Stored items from a collection
==*==
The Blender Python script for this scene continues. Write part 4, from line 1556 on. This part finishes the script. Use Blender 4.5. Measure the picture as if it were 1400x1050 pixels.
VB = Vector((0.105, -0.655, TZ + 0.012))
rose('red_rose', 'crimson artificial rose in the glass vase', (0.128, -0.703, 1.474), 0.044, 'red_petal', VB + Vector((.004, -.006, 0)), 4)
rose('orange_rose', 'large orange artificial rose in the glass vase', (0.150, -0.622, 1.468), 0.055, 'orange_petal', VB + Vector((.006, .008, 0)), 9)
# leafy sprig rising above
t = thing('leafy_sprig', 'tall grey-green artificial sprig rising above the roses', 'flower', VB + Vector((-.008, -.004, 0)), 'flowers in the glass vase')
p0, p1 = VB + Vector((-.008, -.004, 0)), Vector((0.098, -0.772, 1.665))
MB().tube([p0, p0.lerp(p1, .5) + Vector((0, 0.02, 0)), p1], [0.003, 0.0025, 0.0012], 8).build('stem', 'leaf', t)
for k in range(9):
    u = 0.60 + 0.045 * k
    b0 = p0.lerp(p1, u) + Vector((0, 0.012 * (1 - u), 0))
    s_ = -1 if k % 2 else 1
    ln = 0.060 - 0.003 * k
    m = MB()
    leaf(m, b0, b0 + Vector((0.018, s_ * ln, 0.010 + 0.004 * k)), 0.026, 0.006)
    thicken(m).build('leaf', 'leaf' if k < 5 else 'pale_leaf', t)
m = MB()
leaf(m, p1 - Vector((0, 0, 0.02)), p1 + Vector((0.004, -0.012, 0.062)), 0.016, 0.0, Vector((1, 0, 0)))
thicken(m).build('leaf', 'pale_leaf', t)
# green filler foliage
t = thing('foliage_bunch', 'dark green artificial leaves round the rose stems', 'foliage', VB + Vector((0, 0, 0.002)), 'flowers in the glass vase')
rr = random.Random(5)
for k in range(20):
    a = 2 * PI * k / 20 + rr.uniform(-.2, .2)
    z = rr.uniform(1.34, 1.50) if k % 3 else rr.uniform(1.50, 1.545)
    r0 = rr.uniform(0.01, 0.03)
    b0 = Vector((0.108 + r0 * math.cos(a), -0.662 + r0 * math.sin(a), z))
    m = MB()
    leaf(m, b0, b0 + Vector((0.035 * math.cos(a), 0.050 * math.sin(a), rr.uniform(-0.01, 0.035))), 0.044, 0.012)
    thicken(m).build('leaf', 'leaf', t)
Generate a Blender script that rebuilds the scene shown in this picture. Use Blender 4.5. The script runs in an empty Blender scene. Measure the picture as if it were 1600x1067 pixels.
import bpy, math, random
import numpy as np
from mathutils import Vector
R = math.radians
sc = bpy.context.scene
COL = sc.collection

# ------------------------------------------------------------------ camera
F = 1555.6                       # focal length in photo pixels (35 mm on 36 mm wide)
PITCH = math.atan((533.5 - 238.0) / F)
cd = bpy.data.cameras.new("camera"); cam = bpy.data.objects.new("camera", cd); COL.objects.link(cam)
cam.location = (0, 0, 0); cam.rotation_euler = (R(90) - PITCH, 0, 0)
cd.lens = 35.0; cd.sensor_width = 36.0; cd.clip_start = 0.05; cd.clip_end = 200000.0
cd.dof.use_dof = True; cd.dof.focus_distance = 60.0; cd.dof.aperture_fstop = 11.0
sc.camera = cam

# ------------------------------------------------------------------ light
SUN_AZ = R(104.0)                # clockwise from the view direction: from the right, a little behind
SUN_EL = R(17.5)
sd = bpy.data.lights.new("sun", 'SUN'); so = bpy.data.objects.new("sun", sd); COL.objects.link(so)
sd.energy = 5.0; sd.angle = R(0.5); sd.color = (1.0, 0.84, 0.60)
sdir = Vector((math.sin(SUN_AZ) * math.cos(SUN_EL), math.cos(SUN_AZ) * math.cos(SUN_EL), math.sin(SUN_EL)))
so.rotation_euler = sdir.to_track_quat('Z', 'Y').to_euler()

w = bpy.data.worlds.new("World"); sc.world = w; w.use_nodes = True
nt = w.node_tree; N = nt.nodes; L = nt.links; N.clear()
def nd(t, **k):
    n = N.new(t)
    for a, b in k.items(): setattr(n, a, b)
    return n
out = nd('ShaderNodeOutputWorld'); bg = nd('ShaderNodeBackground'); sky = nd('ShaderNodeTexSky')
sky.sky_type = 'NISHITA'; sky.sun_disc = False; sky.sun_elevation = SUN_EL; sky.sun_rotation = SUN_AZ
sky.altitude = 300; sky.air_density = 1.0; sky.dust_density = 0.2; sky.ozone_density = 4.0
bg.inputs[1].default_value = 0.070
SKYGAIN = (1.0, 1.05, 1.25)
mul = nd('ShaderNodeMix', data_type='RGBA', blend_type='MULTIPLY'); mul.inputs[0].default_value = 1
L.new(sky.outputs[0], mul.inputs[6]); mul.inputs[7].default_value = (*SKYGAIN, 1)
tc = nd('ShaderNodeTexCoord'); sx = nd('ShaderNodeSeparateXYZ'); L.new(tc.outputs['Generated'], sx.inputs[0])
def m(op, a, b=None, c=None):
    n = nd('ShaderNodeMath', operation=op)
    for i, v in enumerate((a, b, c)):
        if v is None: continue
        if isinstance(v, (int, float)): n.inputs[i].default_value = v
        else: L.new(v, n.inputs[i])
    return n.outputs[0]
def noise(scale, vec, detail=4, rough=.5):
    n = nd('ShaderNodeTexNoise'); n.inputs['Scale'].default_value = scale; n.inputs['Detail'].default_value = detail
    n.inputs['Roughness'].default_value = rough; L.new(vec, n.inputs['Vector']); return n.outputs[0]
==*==
## STATED PROBLEM:
Copy out each record exactly as given, omitting none.

## OUTPUT OF THE EXERCISE:
The Blender Python script for this scene continues. Write part 4, from line 1556 on. This part finishes the script. Use Blender 4.5. Measure the picture as if it were 1400x1050 pixels.
VB = Vector((0.105, -0.655, TZ + 0.012))
rose('red_rose', 'crimson artificial rose in the glass vase', (0.128, -0.703, 1.474), 0.044, 'red_petal', VB + Vector((.004, -.006, 0)), 4)
rose('orange_rose', 'large orange artificial rose in the glass vase', (0.150, -0.622, 1.468), 0.055, 'orange_petal', VB + Vector((.006, .008, 0)), 9)
# leafy sprig rising above
t = thing('leafy_sprig', 'tall grey-green artificial sprig rising above the roses', 'flower', VB + Vector((-.008, -.004, 0)), 'flowers in the glass vase')
p0, p1 = VB + Vector((-.008, -.004, 0)), Vector((0.098, -0.772, 1.665))
MB().tube([p0, p0.lerp(p1, .5) + Vector((0, 0.02, 0)), p1], [0.003, 0.0025, 0.0012], 8).build('stem', 'leaf', t)
for k in range(9):
    u = 0.60 + 0.045 * k
    b0 = p0.lerp(p1, u) + Vector((0, 0.012 * (1 - u), 0))
    s_ = -1 if k % 2 else 1
    ln = 0.060 - 0.003 * k
    m = MB()
    leaf(m, b0, b0 + Vector((0.018, s_ * ln, 0.010 + 0.004 * k)), 0.026, 0.006)
    thicken(m).build('leaf', 'leaf' if k < 5 else 'pale_leaf', t)
m = MB()
leaf(m, p1 - Vector((0, 0, 0.02)), p1 + Vector((0.004, -0.012, 0.062)), 0.016, 0.0, Vector((1, 0, 0)))
thicken(m).build('leaf', 'pale_leaf', t)
# green filler foliage
t = thing('foliage_bunch', 'dark green artificial leaves round the rose stems', 'foliage', VB + Vector((0, 0, 0.002)), 'flowers in the glass vase')
rr = random.Random(5)
for k in range(20):
    a = 2 * PI * k / 20 + rr.uniform(-.2, .2)
    z = rr.uniform(1.34, 1.50) if k % 3 else rr.uniform(1.50, 1.545)
    r0 = rr.uniform(0.01, 0.03)
    b0 = Vector((0.108 + r0 * math.cos(a), -0.662 + r0 * math.sin(a), z))
    m = MB()
    leaf(m, b0, b0 + Vector((0.035 * math.cos(a), 0.050 * math.sin(a), rr.uniform(-0.01, 0.035))), 0.044, 0.012)
    thicken(m).build('leaf', 'leaf', t)
Generate a Blender script that rebuilds the scene shown in this picture. Use Blender 4.5. The script runs in an empty Blender scene. Measure the picture as if it were 1600x1067 pixels.
import bpy, math, random
import numpy as np
from mathutils import Vector
R = math.radians
sc = bpy.context.scene
COL = sc.collection

# ------------------------------------------------------------------ camera
F = 1555.6                       # focal length in photo pixels (35 mm on 36 mm wide)
PITCH = math.atan((533.5 - 238.0) / F)
cd = bpy.data.cameras.new("camera"); cam = bpy.data.objects.new("camera", cd); COL.objects.link(cam)
cam.location = (0, 0, 0); cam.rotation_euler = (R(90) - PITCH, 0, 0)
cd.lens = 35.0; cd.sensor_width = 36.0; cd.clip_start = 0.05; cd.clip_end = 200000.0
cd.dof.use_dof = True; cd.dof.focus_distance = 60.0; cd.dof.aperture_fstop = 11.0
sc.camera = cam

# ------------------------------------------------------------------ light
SUN_AZ = R(104.0)                # clockwise from the view direction: from the right, a little behind
SUN_EL = R(17.5)
sd = bpy.data.lights.new("sun", 'SUN'); so = bpy.data.objects.new("sun", sd); COL.objects.link(so)
sd.energy = 5.0; sd.angle = R(0.5); sd.color = (1.0, 0.84, 0.60)
sdir = Vector((math.sin(SUN_AZ) * math.cos(SUN_EL), math.cos(SUN_AZ) * math.cos(SUN_EL), math.sin(SUN_EL)))
so.rotation_euler = sdir.to_track_quat('Z', 'Y').to_euler()

w = bpy.data.worlds.new("World"); sc.world = w; w.use_nodes = True
nt = w.node_tree; N = nt.nodes; L = nt.links; N.clear()
def nd(t, **k):
    n = N.new(t)
    for a, b in k.items(): setattr(n, a, b)
    return n
out = nd('ShaderNodeOutputWorld'); bg = nd('ShaderNodeBackground'); sky = nd('ShaderNodeTexSky')
sky.sky_type = 'NISHITA'; sky.sun_disc = False; sky.sun_elevation = SUN_EL; sky.sun_rotation = SUN_AZ
sky.altitude = 300; sky.air_density = 1.0; sky.dust_density = 0.2; sky.ozone_density = 4.0
bg.inputs[1].default_value = 0.070
SKYGAIN = (1.0, 1.05, 1.25)
mul = nd('ShaderNodeMix', data_type='RGBA', blend_type='MULTIPLY'); mul.inputs[0].default_value = 1
L.new(sky.outputs[0], mul.inputs[6]); mul.inputs[7].default_value = (*SKYGAIN, 1)
tc = nd('ShaderNodeTexCoord'); sx = nd('ShaderNodeSeparateXYZ'); L.new(tc.outputs['Generated'], sx.inputs[0])
def m(op, a, b=None, c=None):
    n = nd('ShaderNodeMath', operation=op)
    for i, v in enumerate((a, b, c)):
        if v is None: continue
        if isinstance(v, (int, float)): n.inputs[i].default_value = v
        else: L.new(v, n.inputs[i])
    return n.outputs[0]
def noise(scale, vec, detail=4, rough=.5):
    n = nd('ShaderNodeTexNoise'); n.inputs['Scale'].default_value = scale; n.inputs['Detail'].default_value = detail
    n.inputs['Roughness'].default_value = rough; L.new(vec, n.inputs['Vector']); return n.outputs[0]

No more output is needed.